END., meanwhile, has earned its reputation as the kind of retailer that only touches things it believes in. They don’t co-sign just anything.

Timex T80 x Dime x END. watch collaboration

Putting those two together with Timex — a brand that has been on wrists since 1854 and never pretended to be something it wasn’t — makes more sense the longer you sit with it. The T80 was already a cultural object before this collab. It was worn ironically, then sincerely, then both at the same time. Dime’s whole aesthetic lives in exactly that tension.

What You Actually Get in the Box

The watch itself runs a 34mm stainless steel case with a polished finish, mineral crystal, and Timex’s INDIGLO backlight built in. The LCD display carries Timex and Dime co-branding, with a customized INDIGLO logo underneath — a small detail that reads as considered rather than slapped on. All the T80 utility is intact: chronograph, daily alarm, day and date display.

The standout piece is the bracelet. That studded pyramid-link stainless steel band does something unusual for a T80 — it makes it feel deliberate. It’s the kind of thing you’d expect on something three times the price, not on a watch retailing at $229. The quick-release strap system means you can swap it out for the included leather strap in seconds, giving you two pretty distinct personalities to work with: one runs harder, one leans more retro.

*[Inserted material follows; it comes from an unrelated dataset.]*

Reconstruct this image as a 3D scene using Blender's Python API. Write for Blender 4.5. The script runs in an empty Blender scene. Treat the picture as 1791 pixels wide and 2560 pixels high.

The gift set packaging looks the part too, which matters more than it should when you’re gifting something or keeping it on a shelf.

Who It’s For (And Who Missed Out)

It’s already sold out on Timex’s site, which shouldn’t surprise anyone following how Dime drops work. Their seasonal releases consistently disappear within hours, and a limited collab with two well-regarded partners was never going to sit around.

If you’re watching the secondary market or still holding out hope for restocks, this is worth tracking down. At $229, the gift set was priced reasonably for what it included, and the secondary markup is unlikely to soften soon given the brand equity behind all three names here.

If you’re a collector, this one earns a spot. If you’re a daily wearer who wants something that reads as informed without trying too hard, same answer.

The Timex T80 has always been good at that. This version is just a little more deliberate about it.